[REQUIRED TASK] Lines containing the word "parts" should be extracted in full.

[DATA BLOCK]
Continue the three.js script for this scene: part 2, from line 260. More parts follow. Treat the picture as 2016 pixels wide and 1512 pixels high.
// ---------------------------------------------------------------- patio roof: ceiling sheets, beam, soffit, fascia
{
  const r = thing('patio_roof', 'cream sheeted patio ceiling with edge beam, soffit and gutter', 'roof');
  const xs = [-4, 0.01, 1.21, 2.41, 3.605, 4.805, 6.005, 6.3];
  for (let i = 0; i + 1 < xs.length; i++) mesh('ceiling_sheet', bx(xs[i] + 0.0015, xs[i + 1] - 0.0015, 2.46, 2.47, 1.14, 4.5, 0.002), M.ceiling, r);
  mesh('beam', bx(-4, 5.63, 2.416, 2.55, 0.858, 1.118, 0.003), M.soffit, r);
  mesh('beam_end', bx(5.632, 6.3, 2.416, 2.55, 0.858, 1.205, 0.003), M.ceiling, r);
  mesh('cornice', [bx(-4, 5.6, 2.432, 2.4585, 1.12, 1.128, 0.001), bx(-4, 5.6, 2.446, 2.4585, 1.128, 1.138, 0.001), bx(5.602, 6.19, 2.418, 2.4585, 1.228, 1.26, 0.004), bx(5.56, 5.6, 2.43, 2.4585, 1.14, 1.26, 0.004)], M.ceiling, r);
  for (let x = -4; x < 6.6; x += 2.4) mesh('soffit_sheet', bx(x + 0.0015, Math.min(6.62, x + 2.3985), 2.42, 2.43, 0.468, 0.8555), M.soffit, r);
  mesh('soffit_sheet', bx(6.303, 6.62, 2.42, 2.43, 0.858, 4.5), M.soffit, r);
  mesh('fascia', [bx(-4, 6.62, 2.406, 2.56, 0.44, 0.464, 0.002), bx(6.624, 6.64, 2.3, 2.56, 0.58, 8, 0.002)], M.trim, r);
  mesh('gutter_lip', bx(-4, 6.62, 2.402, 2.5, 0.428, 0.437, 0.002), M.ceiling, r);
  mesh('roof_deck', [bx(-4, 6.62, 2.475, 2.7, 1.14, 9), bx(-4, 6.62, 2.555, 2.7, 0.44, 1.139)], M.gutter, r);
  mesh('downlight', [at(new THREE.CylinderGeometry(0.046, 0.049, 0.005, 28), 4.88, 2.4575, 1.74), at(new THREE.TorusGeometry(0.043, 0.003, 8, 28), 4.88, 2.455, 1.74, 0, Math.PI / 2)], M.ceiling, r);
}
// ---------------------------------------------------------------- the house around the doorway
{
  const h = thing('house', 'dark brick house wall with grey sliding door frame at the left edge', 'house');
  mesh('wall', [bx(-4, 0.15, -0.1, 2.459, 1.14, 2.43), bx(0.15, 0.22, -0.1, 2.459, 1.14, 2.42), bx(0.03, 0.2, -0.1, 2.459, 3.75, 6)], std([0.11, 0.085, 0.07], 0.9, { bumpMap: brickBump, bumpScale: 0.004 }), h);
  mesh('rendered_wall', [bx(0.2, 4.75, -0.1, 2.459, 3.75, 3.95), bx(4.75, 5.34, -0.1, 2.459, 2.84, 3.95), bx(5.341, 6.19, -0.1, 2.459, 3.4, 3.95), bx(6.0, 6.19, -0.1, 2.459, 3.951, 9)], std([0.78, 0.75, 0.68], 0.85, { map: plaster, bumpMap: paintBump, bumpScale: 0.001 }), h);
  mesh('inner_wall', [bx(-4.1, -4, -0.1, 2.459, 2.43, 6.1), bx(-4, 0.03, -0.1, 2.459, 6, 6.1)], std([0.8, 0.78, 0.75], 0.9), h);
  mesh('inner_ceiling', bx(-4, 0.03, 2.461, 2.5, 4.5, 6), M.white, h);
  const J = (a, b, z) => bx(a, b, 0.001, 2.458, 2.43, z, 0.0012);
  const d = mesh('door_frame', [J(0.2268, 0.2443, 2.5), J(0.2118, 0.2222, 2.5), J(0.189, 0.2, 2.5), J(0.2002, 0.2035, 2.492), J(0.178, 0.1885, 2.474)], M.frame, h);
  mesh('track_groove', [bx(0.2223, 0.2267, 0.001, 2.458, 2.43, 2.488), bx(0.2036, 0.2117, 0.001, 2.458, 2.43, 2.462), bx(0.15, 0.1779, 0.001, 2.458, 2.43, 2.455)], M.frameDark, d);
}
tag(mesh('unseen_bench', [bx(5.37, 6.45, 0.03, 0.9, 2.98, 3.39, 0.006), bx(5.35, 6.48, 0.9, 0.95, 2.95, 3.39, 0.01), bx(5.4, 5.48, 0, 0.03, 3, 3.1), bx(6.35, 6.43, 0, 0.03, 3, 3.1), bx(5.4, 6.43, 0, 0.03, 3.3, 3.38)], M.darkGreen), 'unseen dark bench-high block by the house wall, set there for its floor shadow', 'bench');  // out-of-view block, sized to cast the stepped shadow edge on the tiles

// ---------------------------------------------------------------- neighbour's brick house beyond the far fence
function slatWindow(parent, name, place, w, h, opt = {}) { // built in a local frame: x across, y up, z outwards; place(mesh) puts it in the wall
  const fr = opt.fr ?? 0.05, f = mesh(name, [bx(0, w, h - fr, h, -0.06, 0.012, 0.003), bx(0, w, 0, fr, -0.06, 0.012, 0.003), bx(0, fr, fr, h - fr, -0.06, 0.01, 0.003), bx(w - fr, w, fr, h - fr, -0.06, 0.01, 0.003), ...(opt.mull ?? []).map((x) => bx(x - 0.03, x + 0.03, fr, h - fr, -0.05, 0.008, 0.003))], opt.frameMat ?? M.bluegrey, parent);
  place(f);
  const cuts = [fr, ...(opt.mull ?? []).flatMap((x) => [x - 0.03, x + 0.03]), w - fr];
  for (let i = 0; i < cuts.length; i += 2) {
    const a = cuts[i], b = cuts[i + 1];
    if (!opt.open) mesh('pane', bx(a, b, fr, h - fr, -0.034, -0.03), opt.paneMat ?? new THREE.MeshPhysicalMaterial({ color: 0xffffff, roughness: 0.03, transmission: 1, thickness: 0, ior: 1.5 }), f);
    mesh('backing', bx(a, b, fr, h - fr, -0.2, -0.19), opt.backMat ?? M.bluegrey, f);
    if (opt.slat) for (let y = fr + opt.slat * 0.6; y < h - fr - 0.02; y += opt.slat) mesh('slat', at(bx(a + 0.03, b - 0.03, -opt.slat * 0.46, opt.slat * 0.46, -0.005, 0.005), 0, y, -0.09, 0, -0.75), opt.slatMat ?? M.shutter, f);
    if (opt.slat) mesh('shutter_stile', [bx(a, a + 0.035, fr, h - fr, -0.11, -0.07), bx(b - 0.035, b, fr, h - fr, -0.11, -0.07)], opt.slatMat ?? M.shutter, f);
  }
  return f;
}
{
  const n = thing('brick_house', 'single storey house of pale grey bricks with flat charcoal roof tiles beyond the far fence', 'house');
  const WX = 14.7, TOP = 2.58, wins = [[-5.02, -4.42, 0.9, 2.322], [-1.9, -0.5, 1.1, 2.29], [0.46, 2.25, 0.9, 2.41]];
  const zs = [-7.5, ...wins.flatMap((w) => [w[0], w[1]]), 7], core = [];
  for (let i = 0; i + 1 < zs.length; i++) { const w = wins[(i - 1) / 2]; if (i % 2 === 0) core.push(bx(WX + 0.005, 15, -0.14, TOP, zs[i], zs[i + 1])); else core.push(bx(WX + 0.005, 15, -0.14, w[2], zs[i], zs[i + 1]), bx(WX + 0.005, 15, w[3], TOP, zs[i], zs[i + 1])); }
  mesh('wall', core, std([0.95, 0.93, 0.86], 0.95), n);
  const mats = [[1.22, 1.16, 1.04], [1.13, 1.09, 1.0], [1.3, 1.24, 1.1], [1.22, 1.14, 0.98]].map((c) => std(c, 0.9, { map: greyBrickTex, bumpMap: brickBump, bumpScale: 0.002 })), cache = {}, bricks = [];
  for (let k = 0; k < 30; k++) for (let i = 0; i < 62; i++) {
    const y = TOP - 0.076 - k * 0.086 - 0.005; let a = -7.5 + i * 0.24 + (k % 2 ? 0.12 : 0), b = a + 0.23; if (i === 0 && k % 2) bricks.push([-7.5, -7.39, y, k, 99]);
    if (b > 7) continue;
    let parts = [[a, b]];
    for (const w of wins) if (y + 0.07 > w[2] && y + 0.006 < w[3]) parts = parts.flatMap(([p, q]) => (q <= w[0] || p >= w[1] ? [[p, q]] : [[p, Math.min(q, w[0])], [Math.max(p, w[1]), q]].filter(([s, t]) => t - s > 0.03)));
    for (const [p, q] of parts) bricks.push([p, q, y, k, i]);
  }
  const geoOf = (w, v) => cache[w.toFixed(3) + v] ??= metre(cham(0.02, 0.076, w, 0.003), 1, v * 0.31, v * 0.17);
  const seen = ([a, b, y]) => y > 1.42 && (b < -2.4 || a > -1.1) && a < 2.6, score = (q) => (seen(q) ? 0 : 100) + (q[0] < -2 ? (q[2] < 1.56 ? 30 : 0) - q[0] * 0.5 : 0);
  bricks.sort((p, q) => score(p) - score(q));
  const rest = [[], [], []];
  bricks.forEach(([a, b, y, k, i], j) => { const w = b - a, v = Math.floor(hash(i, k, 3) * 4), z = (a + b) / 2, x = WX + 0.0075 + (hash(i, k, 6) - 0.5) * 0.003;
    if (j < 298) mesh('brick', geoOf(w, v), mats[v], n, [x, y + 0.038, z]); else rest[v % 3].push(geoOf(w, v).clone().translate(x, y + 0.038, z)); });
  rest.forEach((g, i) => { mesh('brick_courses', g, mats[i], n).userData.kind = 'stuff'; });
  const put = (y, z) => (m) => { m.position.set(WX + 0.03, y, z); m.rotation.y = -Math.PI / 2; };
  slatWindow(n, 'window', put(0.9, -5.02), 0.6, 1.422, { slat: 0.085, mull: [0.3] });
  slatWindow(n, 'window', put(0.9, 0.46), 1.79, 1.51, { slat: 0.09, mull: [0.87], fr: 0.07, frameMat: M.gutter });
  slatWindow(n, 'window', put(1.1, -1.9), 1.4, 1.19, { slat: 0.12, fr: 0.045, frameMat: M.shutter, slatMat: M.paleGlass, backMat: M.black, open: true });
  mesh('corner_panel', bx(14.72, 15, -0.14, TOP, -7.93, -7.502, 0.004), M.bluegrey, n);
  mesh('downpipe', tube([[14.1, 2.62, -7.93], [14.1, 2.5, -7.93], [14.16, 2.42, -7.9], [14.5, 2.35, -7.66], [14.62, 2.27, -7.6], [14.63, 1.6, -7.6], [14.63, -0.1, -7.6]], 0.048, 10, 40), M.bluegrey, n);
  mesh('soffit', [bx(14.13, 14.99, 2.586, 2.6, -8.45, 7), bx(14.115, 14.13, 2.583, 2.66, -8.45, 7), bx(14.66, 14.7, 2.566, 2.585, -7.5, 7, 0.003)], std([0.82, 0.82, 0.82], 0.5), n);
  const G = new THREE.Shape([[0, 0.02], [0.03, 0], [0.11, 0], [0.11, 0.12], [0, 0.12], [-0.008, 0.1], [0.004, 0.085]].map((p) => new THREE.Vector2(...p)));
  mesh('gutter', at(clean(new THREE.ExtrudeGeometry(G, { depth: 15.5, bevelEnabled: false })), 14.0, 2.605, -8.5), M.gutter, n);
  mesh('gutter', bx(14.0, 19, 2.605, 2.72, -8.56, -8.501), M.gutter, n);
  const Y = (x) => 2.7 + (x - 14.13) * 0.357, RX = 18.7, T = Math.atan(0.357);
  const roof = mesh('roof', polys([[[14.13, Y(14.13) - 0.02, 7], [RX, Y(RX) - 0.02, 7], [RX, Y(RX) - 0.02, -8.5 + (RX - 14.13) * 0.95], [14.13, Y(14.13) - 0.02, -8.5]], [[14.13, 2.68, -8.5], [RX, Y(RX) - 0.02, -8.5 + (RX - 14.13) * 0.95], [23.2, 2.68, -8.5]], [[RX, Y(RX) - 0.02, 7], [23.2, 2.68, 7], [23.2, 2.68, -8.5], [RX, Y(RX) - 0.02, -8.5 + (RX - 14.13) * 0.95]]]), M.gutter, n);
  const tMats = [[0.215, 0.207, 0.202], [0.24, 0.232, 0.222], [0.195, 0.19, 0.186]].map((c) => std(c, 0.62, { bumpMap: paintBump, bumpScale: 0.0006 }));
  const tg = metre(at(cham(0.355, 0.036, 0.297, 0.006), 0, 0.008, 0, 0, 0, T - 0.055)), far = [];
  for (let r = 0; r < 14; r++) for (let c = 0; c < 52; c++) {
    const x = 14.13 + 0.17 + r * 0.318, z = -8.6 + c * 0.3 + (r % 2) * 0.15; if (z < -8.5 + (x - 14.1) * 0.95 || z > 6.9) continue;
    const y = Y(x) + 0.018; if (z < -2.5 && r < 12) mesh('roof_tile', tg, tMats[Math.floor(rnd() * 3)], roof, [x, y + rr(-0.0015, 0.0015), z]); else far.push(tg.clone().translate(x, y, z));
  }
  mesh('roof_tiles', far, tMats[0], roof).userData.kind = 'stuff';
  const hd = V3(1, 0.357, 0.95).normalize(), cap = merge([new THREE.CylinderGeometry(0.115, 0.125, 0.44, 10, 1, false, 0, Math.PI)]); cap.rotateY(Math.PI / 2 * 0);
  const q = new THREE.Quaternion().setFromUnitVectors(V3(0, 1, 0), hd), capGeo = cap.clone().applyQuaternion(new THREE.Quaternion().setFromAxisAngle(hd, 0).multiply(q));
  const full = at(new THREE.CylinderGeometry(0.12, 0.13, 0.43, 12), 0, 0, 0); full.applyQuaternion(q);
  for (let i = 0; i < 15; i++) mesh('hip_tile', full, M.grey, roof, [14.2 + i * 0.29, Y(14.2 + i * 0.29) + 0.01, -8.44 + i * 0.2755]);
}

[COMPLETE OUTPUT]
Continue the three.js script for this scene: part 2, from line 260. More parts follow. Treat the picture as 2016 pixels wide and 1512 pixels high.
    let parts = [[a, b]];
    for (const w of wins) if (y + 0.07 > w[2] && y + 0.006 < w[3]) parts = parts.flatMap(([p, q]) => (q <= w[0] || p >= w[1] ? [[p, q]] : [[p, Math.min(q, w[0])], [Math.max(p, w[1]), q]].filter(([s, t]) => t - s > 0.03)));
    for (const [p, q] of parts) bricks.push([p, q, y, k, i]);